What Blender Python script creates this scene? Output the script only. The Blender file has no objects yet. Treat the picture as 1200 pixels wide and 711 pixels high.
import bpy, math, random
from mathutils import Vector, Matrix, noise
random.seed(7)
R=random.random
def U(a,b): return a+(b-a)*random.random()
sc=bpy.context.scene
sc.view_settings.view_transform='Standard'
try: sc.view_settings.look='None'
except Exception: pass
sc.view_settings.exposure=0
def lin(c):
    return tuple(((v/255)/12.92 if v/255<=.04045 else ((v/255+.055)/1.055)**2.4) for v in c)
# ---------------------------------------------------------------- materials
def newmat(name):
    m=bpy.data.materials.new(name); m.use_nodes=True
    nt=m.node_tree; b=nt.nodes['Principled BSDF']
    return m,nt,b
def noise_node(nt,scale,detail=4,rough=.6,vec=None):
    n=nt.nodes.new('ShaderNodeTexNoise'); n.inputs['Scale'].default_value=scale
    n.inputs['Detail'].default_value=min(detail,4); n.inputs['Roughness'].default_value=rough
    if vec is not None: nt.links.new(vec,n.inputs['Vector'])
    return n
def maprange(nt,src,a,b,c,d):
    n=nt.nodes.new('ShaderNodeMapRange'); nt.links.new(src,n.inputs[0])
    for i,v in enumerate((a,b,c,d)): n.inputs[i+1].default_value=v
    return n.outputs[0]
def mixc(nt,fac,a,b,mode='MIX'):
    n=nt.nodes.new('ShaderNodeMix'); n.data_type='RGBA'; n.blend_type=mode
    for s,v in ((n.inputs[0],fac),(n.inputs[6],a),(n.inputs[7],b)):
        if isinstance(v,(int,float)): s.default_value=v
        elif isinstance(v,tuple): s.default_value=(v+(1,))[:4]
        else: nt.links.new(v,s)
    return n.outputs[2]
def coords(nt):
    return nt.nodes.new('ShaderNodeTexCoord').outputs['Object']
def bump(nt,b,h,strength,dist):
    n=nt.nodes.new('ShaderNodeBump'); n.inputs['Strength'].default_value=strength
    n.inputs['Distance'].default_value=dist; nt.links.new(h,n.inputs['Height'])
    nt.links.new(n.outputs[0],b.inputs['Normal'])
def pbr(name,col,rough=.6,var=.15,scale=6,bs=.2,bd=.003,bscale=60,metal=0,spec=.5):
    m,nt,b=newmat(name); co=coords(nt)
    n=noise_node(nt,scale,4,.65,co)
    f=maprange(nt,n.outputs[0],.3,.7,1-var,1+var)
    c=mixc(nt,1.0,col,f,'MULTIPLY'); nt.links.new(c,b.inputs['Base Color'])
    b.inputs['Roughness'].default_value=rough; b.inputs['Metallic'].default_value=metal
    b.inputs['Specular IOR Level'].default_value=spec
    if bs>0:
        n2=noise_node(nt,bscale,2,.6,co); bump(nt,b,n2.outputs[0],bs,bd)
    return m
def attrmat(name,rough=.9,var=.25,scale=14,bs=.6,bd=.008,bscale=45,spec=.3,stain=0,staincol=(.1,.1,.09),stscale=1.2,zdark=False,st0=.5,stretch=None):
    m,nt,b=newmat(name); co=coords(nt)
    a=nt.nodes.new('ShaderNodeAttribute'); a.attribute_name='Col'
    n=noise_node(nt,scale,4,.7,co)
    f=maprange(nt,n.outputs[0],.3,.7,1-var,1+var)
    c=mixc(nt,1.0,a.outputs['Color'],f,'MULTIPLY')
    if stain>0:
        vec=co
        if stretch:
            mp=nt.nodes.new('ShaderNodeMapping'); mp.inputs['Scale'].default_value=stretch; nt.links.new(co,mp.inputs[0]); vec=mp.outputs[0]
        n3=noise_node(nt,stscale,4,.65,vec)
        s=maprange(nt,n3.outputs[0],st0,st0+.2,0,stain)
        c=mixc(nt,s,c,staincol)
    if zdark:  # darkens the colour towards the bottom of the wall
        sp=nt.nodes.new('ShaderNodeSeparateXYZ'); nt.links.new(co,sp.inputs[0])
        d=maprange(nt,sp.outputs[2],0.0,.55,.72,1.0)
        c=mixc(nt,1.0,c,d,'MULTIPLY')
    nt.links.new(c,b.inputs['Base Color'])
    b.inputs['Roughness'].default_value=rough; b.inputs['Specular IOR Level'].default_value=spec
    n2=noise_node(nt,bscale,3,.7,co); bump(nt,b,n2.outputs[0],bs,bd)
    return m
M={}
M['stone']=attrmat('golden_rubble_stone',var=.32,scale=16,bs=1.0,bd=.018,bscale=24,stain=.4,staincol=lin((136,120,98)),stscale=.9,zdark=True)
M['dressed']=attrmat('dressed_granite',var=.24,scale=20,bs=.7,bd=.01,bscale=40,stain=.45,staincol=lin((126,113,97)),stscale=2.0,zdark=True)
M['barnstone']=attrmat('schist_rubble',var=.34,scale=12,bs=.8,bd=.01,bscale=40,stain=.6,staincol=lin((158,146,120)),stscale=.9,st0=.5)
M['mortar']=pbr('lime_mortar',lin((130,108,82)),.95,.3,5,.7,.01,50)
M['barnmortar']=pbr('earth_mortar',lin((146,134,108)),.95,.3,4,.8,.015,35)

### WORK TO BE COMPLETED
Reproduce the data in its entirety, matching each character.

### COMPLETED TASK
What Blender Python script creates this scene? Output the script only. The Blender file has no objects yet. Treat the picture as 1200 pixels wide and 711 pixels high.
import bpy, math, random
from mathutils import Vector, Matrix, noise
random.seed(7)
R=random.random
def U(a,b): return a+(b-a)*random.random()
sc=bpy.context.scene
sc.view_settings.view_transform='Standard'
try: sc.view_settings.look='None'
except Exception: pass
sc.view_settings.exposure=0
def lin(c):
    return tuple(((v/255)/12.92 if v/255<=.04045 else ((v/255+.055)/1.055)**2.4) for v in c)
# ---------------------------------------------------------------- materials
def newmat(name):
    m=bpy.data.materials.new(name); m.use_nodes=True
    nt=m.node_tree; b=nt.nodes['Principled BSDF']
    return m,nt,b
def noise_node(nt,scale,detail=4,rough=.6,vec=None):
    n=nt.nodes.new('ShaderNodeTexNoise'); n.inputs['Scale'].default_value=scale
    n.inputs['Detail'].default_value=min(detail,4); n.inputs['Roughness'].default_value=rough
    if vec is not None: nt.links.new(vec,n.inputs['Vector'])
    return n
def maprange(nt,src,a,b,c,d):
    n=nt.nodes.new('ShaderNodeMapRange'); nt.links.new(src,n.inputs[0])
    for i,v in enumerate((a,b,c,d)): n.inputs[i+1].default_value=v
    return n.outputs[0]
def mixc(nt,fac,a,b,mode='MIX'):
    n=nt.nodes.new('ShaderNodeMix'); n.data_type='RGBA'; n.blend_type=mode
    for s,v in ((n.inputs[0],fac),(n.inputs[6],a),(n.inputs[7],b)):
        if isinstance(v,(int,float)): s.default_value=v
        elif isinstance(v,tuple): s.default_value=(v+(1,))[:4]
        else: nt.links.new(v,s)
    return n.outputs[2]
def coords(nt):
    return nt.nodes.new('ShaderNodeTexCoord').outputs['Object']
def bump(nt,b,h,strength,dist):
    n=nt.nodes.new('ShaderNodeBump'); n.inputs['Strength'].default_value=strength
    n.inputs['Distance'].default_value=dist; nt.links.new(h,n.inputs['Height'])
    nt.links.new(n.outputs[0],b.inputs['Normal'])
def pbr(name,col,rough=.6,var=.15,scale=6,bs=.2,bd=.003,bscale=60,metal=0,spec=.5):
    m,nt,b=newmat(name); co=coords(nt)
    n=noise_node(nt,scale,4,.65,co)
    f=maprange(nt,n.outputs[0],.3,.7,1-var,1+var)
    c=mixc(nt,1.0,col,f,'MULTIPLY'); nt.links.new(c,b.inputs['Base Color'])
    b.inputs['Roughness'].default_value=rough; b.inputs['Metallic'].default_value=metal
    b.inputs['Specular IOR Level'].default_value=spec
    if bs>0:
        n2=noise_node(nt,bscale,2,.6,co); bump(nt,b,n2.outputs[0],bs,bd)
    return m
def attrmat(name,rough=.9,var=.25,scale=14,bs=.6,bd=.008,bscale=45,spec=.3,stain=0,staincol=(.1,.1,.09),stscale=1.2,zdark=False,st0=.5,stretch=None):
    m,nt,b=newmat(name); co=coords(nt)
    a=nt.nodes.new('ShaderNodeAttribute'); a.attribute_name='Col'
    n=noise_node(nt,scale,4,.7,co)
    f=maprange(nt,n.outputs[0],.3,.7,1-var,1+var)
    c=mixc(nt,1.0,a.outputs['Color'],f,'MULTIPLY')
    if stain>0:
        vec=co
        if stretch:
            mp=nt.nodes.new('ShaderNodeMapping'); mp.inputs['Scale'].default_value=stretch; nt.links.new(co,mp.inputs[0]); vec=mp.outputs[0]
        n3=noise_node(nt,stscale,4,.65,vec)
        s=maprange(nt,n3.outputs[0],st0,st0+.2,0,stain)
        c=mixc(nt,s,c,staincol)
    if zdark:  # darkens the colour towards the bottom of the wall
        sp=nt.nodes.new('ShaderNodeSeparateXYZ'); nt.links.new(co,sp.inputs[0])
        d=maprange(nt,sp.outputs[2],0.0,.55,.72,1.0)
        c=mixc(nt,1.0,c,d,'MULTIPLY')
    nt.links.new(c,b.inputs['Base Color'])
    b.inputs['Roughness'].default_value=rough; b.inputs['Specular IOR Level'].default_value=spec
    n2=noise_node(nt,bscale,3,.7,co); bump(nt,b,n2.outputs[0],bs,bd)
    return m
M={}
M['stone']=attrmat('golden_rubble_stone',var=.32,scale=16,bs=1.0,bd=.018,bscale=24,stain=.4,staincol=lin((136,120,98)),stscale=.9,zdark=True)
M['dressed']=attrmat('dressed_granite',var=.24,scale=20,bs=.7,bd=.01,bscale=40,stain=.45,staincol=lin((126,113,97)),stscale=2.0,zdark=True)
M['barnstone']=attrmat('schist_rubble',var=.34,scale=12,bs=.8,bd=.01,bscale=40,stain=.6,staincol=lin((158,146,120)),stscale=.9,st0=.5)
M['mortar']=pbr('lime_mortar',lin((130,108,82)),.95,.3,5,.7,.01,50)
M['barnmortar']=pbr('earth_mortar',lin((146,134,108)),.95,.3,4,.8,.015,35)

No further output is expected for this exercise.